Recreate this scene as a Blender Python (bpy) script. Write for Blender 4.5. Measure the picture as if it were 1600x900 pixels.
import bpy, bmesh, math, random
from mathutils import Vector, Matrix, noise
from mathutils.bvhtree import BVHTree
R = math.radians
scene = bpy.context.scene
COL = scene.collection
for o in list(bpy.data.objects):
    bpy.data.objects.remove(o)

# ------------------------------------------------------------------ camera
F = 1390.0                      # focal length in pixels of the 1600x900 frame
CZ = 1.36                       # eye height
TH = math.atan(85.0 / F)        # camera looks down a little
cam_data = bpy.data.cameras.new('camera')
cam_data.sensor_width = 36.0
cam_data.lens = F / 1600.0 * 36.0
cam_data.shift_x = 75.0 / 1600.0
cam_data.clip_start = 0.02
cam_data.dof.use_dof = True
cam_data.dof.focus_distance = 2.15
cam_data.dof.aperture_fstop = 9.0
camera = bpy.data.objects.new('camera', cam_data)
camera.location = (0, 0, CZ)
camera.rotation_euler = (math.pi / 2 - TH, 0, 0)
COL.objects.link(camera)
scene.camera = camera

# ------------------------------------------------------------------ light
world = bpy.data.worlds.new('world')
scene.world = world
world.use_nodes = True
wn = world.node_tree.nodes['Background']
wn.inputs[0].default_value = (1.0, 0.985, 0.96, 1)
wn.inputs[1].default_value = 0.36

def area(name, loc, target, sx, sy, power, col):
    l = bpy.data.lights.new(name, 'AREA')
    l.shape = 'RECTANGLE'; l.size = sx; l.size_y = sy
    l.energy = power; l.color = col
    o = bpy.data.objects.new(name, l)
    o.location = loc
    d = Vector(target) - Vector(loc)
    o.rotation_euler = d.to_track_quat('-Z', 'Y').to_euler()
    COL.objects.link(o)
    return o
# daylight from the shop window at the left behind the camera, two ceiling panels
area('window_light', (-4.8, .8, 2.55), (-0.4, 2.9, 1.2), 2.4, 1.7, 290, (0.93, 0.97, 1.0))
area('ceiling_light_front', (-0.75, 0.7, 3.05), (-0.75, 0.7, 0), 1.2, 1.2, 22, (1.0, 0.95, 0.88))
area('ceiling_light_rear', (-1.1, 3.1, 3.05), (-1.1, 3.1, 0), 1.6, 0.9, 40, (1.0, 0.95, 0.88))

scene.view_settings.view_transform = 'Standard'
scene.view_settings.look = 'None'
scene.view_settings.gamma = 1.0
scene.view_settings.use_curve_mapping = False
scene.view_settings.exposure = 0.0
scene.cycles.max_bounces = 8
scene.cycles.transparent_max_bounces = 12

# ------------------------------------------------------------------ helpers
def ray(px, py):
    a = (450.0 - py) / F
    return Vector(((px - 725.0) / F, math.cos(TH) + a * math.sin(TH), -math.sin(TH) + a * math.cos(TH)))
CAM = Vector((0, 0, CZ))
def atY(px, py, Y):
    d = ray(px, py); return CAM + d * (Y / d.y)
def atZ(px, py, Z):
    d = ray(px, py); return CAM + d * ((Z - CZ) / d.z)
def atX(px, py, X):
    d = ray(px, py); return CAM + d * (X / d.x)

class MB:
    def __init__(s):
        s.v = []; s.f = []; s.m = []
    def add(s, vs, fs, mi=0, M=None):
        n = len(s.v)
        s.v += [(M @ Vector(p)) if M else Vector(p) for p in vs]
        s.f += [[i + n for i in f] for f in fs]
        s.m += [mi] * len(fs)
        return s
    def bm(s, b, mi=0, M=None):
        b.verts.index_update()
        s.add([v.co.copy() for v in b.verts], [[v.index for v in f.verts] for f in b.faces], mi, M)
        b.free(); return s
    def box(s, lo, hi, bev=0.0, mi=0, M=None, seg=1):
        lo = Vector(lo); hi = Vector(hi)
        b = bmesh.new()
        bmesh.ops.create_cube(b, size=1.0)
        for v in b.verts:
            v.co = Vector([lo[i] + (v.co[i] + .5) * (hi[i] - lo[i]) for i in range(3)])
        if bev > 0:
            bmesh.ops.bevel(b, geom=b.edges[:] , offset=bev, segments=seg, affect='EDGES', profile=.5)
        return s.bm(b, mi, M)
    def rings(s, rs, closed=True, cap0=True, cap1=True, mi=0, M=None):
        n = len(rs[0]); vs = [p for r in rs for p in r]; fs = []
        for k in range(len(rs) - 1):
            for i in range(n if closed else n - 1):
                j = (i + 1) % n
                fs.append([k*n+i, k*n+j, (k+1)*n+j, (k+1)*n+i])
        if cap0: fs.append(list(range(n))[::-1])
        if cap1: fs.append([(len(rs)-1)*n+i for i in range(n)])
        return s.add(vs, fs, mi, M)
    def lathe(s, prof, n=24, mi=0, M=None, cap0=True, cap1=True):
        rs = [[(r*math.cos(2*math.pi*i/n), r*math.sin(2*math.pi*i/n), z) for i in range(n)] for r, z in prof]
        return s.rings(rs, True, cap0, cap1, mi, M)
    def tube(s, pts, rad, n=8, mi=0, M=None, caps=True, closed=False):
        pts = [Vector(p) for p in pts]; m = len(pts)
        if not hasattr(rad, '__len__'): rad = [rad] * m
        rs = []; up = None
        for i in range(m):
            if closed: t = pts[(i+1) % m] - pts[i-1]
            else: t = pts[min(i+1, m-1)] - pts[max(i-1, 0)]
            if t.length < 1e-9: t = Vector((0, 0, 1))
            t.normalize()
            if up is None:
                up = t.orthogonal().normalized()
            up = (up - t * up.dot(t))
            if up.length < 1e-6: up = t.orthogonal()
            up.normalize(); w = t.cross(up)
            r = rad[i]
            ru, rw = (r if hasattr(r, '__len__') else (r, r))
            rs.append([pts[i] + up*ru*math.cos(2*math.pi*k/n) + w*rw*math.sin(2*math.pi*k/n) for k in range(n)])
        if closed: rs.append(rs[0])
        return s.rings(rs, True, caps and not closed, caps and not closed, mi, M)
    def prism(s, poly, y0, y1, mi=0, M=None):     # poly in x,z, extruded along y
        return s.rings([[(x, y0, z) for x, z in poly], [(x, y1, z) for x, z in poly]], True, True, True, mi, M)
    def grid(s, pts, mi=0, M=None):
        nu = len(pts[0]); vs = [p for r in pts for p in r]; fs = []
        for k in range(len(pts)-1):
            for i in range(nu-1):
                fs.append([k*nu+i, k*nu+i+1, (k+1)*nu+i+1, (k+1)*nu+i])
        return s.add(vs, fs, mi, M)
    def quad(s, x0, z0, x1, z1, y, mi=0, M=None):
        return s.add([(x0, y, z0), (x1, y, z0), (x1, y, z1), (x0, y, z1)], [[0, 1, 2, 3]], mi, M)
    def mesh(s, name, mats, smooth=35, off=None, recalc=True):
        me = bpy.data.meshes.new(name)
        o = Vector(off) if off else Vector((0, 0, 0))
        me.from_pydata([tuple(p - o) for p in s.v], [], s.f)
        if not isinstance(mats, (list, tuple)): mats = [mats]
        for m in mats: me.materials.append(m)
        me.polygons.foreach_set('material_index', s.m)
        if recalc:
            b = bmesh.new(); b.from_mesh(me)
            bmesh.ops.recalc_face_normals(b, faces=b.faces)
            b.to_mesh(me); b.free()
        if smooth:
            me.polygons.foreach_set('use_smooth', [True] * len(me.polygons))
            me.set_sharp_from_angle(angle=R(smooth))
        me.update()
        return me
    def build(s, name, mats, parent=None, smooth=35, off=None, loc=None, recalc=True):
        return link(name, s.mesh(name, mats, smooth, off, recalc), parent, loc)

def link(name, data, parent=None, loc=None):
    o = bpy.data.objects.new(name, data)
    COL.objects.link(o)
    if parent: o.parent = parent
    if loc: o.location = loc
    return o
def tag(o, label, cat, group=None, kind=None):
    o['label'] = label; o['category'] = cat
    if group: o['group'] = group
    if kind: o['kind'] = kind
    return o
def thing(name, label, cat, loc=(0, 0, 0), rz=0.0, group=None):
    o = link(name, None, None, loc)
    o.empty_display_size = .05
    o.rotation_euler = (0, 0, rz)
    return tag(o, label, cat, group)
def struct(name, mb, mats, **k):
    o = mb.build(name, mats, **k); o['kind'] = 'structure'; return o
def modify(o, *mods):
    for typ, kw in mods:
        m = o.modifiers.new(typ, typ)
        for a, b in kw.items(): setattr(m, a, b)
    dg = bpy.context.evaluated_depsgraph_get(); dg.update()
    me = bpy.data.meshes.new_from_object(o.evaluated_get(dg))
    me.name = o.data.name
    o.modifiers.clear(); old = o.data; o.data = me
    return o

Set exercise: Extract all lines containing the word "pixels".

Response to this exercise:
Recreate this scene as a Blender Python (bpy) script. Write for Blender 4.5. Measure the picture as if it were 1600x900 pixels.
F = 1390.0                      # focal length in pixels of the 1600x900 frame